View PostStephen, on 14 February 2010 - 11:44 AM, said:

I disagree with this. The global financial crisis became a crisis when Lehman was allowed to fail. Now we have a similar situation with nation states... in theory Greece should be allowed to live with the consequences of its actions but we know that if Greece defaults, the markets will target Spain, Portugal and Italy next... and then the UK.

There's been a lot of talk about how you compensate for this distortion to the free market by big financial institutions, with the two proposals being the Obama plan (split them up so that no-one is 'too big to fail') and the Tobin tax idea (accept that Governments are providing this security to the banks, and tax them for the privilege). I'm not sure how applicable either of these is to nation states (split Greece back into city states?) but that's the problem the EU is trying to solve at the moment - how to bail out Greece without making it so easy on them that it encourages other Eurozone countries to overspend.

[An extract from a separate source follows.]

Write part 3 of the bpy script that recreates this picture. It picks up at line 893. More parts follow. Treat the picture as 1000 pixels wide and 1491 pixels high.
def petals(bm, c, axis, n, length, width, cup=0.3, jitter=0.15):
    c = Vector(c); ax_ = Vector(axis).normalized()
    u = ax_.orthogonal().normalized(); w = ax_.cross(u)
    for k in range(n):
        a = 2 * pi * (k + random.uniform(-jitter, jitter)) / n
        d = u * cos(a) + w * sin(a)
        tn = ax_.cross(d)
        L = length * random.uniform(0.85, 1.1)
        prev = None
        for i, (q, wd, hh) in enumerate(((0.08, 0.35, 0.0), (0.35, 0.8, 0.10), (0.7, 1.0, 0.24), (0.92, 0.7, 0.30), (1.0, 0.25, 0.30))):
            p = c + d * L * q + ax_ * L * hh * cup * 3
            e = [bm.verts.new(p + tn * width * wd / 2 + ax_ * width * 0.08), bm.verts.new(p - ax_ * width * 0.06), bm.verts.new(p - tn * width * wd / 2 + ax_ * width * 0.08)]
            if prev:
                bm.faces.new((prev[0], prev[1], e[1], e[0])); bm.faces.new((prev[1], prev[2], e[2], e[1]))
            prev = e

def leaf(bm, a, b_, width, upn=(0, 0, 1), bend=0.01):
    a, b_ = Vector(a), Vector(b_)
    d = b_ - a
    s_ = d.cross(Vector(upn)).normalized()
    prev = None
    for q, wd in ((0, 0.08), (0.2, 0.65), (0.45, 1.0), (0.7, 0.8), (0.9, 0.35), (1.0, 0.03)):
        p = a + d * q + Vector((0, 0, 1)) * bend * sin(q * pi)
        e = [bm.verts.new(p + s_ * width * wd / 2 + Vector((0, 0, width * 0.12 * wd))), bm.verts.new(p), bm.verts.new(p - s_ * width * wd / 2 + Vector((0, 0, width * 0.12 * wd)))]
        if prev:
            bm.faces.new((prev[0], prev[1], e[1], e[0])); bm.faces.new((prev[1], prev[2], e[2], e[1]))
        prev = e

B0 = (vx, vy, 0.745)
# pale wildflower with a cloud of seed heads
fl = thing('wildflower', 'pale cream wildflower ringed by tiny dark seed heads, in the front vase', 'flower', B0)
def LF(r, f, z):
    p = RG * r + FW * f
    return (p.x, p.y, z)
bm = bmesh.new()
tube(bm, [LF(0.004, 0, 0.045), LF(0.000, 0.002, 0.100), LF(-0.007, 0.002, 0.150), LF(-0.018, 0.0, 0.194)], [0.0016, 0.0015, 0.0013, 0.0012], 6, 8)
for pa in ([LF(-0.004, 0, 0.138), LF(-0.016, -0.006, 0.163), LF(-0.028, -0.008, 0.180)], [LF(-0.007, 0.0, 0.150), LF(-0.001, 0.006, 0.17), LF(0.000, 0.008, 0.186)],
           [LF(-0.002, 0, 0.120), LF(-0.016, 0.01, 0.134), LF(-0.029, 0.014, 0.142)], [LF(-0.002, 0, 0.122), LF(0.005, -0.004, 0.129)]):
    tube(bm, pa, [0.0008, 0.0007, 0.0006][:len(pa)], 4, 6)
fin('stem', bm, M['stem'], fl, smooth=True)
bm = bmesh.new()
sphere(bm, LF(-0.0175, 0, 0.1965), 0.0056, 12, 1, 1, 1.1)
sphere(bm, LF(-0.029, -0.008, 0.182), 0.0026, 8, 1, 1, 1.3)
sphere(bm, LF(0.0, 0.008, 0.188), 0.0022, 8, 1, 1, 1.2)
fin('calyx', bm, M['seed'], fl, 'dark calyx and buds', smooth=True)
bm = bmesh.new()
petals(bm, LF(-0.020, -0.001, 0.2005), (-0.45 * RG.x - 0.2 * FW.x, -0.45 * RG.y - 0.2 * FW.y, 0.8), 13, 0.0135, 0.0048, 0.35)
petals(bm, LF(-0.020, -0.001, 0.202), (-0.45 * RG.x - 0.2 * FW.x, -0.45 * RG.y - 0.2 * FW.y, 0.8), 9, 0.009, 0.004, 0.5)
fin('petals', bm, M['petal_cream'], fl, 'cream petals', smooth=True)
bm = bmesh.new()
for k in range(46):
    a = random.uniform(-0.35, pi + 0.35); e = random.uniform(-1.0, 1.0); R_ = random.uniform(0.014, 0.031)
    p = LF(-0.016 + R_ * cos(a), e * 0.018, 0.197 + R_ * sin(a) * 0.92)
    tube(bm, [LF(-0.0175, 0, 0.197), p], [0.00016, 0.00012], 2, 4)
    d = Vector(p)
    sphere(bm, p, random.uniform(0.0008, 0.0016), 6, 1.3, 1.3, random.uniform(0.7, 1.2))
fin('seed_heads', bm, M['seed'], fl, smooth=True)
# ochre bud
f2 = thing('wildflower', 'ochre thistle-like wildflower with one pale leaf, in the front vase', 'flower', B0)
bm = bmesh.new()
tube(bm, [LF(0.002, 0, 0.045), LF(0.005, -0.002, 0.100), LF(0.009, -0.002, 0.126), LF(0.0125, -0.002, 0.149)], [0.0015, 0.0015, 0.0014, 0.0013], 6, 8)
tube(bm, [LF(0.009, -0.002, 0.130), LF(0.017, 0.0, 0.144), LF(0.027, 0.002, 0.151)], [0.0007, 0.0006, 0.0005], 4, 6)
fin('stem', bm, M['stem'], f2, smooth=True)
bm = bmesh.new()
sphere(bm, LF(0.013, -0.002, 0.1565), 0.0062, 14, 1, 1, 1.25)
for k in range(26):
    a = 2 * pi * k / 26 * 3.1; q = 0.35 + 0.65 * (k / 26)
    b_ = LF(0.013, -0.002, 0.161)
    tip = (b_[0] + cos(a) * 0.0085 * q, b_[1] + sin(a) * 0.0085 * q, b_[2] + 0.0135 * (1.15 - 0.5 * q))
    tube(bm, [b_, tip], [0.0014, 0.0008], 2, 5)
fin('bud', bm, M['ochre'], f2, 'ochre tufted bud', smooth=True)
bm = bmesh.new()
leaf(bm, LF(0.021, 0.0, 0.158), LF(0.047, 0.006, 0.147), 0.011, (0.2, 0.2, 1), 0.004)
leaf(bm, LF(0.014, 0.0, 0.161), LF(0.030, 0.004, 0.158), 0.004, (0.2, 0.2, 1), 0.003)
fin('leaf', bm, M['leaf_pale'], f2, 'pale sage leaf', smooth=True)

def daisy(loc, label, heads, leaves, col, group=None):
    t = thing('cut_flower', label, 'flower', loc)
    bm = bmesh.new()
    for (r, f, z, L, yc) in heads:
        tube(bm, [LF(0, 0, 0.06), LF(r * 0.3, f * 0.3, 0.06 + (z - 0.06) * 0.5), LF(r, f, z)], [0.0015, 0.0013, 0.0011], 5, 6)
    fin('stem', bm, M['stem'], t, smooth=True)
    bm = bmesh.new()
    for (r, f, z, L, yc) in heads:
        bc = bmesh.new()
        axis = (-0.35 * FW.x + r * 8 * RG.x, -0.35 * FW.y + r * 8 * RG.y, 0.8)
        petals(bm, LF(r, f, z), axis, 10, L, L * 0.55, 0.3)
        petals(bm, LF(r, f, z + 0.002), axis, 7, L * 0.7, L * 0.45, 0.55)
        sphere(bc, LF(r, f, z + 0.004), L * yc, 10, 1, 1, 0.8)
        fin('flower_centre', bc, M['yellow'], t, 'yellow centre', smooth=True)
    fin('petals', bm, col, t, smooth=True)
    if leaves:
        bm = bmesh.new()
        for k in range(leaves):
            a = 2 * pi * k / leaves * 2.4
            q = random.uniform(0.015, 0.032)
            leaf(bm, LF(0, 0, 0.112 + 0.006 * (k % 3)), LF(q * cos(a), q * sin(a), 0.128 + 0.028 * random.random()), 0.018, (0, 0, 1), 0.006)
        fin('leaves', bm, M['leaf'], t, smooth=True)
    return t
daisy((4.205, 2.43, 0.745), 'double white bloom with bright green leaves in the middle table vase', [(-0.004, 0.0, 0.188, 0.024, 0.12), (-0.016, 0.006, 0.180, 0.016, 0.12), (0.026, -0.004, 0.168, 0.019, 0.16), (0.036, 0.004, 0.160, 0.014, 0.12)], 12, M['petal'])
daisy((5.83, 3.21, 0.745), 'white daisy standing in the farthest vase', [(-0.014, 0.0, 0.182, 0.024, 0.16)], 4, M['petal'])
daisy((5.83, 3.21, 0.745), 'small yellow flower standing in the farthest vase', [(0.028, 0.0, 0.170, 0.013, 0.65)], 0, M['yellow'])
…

Actually Stephen we might be higher up your list than that! If we accept 10 year gov debt bond yields in comparison to German Bunds is indicative then the UK is in a worse position than Spain or Italy. UK 10 yr bond yields are .95% above German ones with Spanish ones .81% above and even Italian ones at .84%.

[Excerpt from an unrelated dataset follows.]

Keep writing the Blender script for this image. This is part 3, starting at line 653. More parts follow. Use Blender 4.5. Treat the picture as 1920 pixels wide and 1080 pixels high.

We have spent nearly £200,000 millions buying our own debt and we are now locked into either repaying it or defaulting on it, either option not very attractive in enticing normality back into the markets. If we add inflation, and yes the BoE have said they consider the latest figure to be a blip but really....., and also the latest public finance figures, (Jan which holds a lot of information about how much the self assessment workers are paying as tax or not as that figure fell by 11.8% compared with the previous Jan!) then we can see we are far from out of the woods and in fact probably only just entering the deepest part of them!

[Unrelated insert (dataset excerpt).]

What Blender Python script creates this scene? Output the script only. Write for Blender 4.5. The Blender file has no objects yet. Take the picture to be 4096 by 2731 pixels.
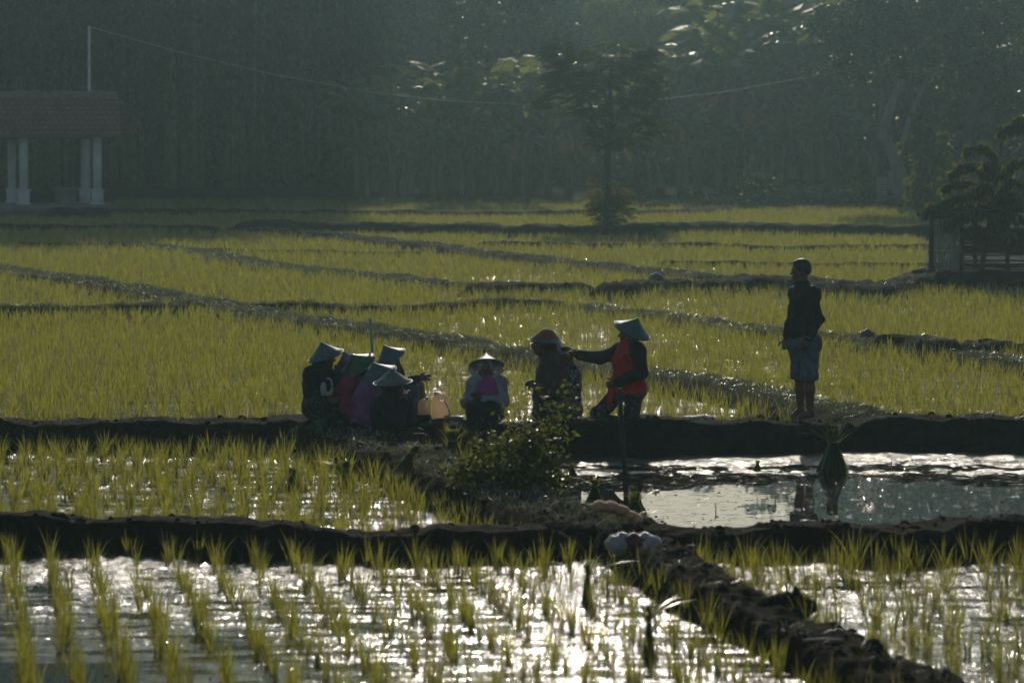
import bpy, math
import numpy as np
from mathutils import Vector, Matrix

# ------------------------------------------------------------------ camera, sky, sun, exposure
scene = bpy.context.scene
C = scene.collection
CAMZ, FPX = 3.5, 15360.0
PITCH = math.atan((1365.5 - 450) / FPX)
cam_d = bpy.data.cameras.new('camera')
cam = bpy.data.objects.new('camera', cam_d); C.objects.link(cam)
cam.location = (0, 0, CAMZ); cam.rotation_euler = (math.pi / 2 - PITCH, 0, 0)
cam_d.sensor_width = 36; cam_d.lens = FPX / 4096 * 36
cam_d.clip_start = 0.5; cam_d.clip_end = 3000
cam_d.dof.use_dof = True; cam_d.dof.focus_distance = 50; cam_d.dof.aperture_fstop = 3.4; cam_d.dof.aperture_blades = 9
scene.camera = cam
SUN_EL, SUN_AZ = math.radians(24), math.radians(1.0)      # azimuth measured from +Y towards +X
world = bpy.data.worlds.new('World'); scene.world = world; world.use_nodes = True
nt = world.node_tree
sky = nt.nodes.new('ShaderNodeTexSky'); sky.sky_type = 'NISHITA'; sky.sun_disc = False
sky.sun_elevation = SUN_EL; sky.sun_rotation = SUN_AZ
sky.dust_density = 0.8; sky.air_density = 1.0
nt.links.new(sky.outputs[0], nt.nodes['Background'].inputs[0])
nt.nodes['Background'].inputs[1].default_value = 0.10
sun_d = bpy.data.lights.new('sun', 'SUN'); sun = bpy.data.objects.new('sun', sun_d); C.objects.link(sun)
sun_d.energy = 4.5; sun_d.angle = math.radians(0.53); sun_d.color = (1.0, 0.90, 0.76)
sd = Vector((math.sin(SUN_AZ) * math.cos(SUN_EL), math.cos(SUN_AZ) * math.cos(SUN_EL), math.sin(SUN_EL)))
sun.rotation_euler = sd.to_track_quat('Z', 'Y').to_euler(); sun.location = (0, 60, 60)
scene.view_settings.view_transform = 'Standard'; scene.view_settings.look = 'None'
scene.view_settings.exposure = -1.25; scene.view_settings.gamma = 1.0
scene.render.engine = 'CYCLES'
scene.cycles.max_bounces = 8; scene.cycles.transparent_max_bounces = 8; scene.cycles.volume_bounces = 1
scene.cycles.diffuse_bounces = 3; scene.cycles.glossy_bounces = 3; scene.cycles.transmission_bounces = 6
scene.cycles.sample_clamp_indirect = 4; scene.cycles.caustics_reflective = False; scene.cycles.caustics_refractive = False
scene.cycles.use_denoising = True; scene.cycles.use_adaptive_sampling = True; scene.cycles.adaptive_threshold = 0.02
HAZE_DENSITY = 0.0009

# ------------------------------------------------------------------ helpers
rng = np.random.default_rng(11)
PI = math.pi
cp, sp_ = math.cos(PITCH), math.sin(PITCH)
def ray(px, py):
    a = (px - 2048) / FPX; b = (1365.5 - py) / FPX
    return np.array([a, cp + b * sp_, -sp_ + b * cp])
def P(px, py, z=0.0):                 # the point at height z seen at a pixel of the 4096 px photo
    d = ray(px, py); t = (z - CAMZ) / d[2]
    return np.array([0, 0, CAMZ]) + d * t
def A(px, py, Y):                     # the point at distance Y
    d = ray(px, py); return np.array([0, 0, CAMZ]) + d * (Y / d[1])
def to_px(p):
    p = np.asarray(p, float); x = p[..., 0]; y = p[..., 1]; z = p[..., 2] - CAMZ
    f = y * cp - z * sp_; u = y * sp_ + z * cp
    return 2048 + FPX * x / f, 1365.5 - FPX * u / f
def unit(v): v = np.asarray(v, float); return v / (np.linalg.norm(v) + 1e-9)

_lat = np.random.default_rng(5).random((256, 256))
def vnoise(x, y):
    xi = np.floor(x).astype(int); yi = np.floor(y).astype(int); fx = x - xi; fy = y - yi
    fx = fx * fx * (3 - 2 * fx); fy = fy * fy * (3 - 2 * fy)
    a = _lat[xi % 256, yi % 256]; b = _lat[(xi + 1) % 256, yi % 256]; c = _lat[xi % 256, (yi + 1) % 256]; d = _lat[(xi + 1) % 256, (yi + 1) % 256]
    return (a * (1 - fx) + b * fx) * (1 - fy) + (c * (1 - fx) + d * fx) * fy
def fbm(x, y, o=4):
    x = np.asarray(x, float); y = np.asarray(y, float); s = 0; a = .5
    for i in range(o): s = s + a * vnoise(x * 2 ** i + 17 * i, y * 2 ** i + 31 * i); a *= .5
    return s / (1 - .5 ** o) - .5      # about -.5 .. .5

def mesh_obj(name, V, F, mat, parent=None, smooth=True, loc=None):
    """F: an (n,k) array or a list of such arrays. V is local to the parent."""
    V = np.asarray(V, np.float32); Fs = F if isinstance(F, list) else [F]
    Fs = [np.asarray(f, np.int32) for f in Fs if len(f)]
    me = bpy.data.meshes.new(name)
    me.vertices.add(len(V)); me.vertices.foreach_set('co', V.ravel())
    idx = np.concatenate([f.ravel() for f in Fs]); tot = np.concatenate([np.full(len(f), f.shape[1], np.int32) for f in Fs])
    st = np.concatenate([[0], np.cumsum(tot)[:-1]]).astype(np.int32)
    me.loops.add(len(idx)); me.loops.foreach_set('vertex_index', idx)
    me.polygons.add(len(tot)); me.polygons.foreach_set('loop_start', st)
    if smooth: me.polygons.foreach_set('use_smooth', np.ones(len(tot), bool))
    me.materials.append(mat); me.update(calc_edges=True)
    o = bpy.data.objects.new(name, me); C.objects.link(o)
    if parent: o.parent = parent
    if loc is not None: o.location = loc
    return o
def tag(o, label=None, cat=None, group=None, kind=None):
    if label: o['label'] = label
    if cat: o['category'] = cat
    if group: o['group'] = group
    if kind: o['kind'] = kind
    return o
def thing(name, label, cat, loc=(0, 0, 0), rz=0, group=None):
    o = bpy.data.objects.new(name, None); C.objects.link(o); o.location = [float(v) for v in loc]; o.rotation_euler = (0, 0, rz); o.empty_display_size = .2
    return tag(o, label, cat, group)
def copy_tree(o, parent=None):
    c = o.copy(); C.objects.link(c)
    if parent: c.parent = parent
    for ch in list(o.children): copy_tree(ch, c)
    return c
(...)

Until we see a clear plan and direction from our leaders to stabilise the situation and get back to some sort of sustainability we are living in La La Land!
As for the Obama and Tobin options you mention I would have thought the Obama one holds more water. The Tobin plan whilst appealing to nationalistic or even xenophobic tendencies probably couldn’t work in the global context we now find ourselves in. The Obama one is probably the only way a capitalistic economy like the USA can resolve itself to the fact that if a section of the economy is so important it cannot be allowed to fail then it should be under state control. Keeping it in the private sector but splitting it up into much smaller units at least gives some form of governmental control.It would stop another Lahman imploding the market.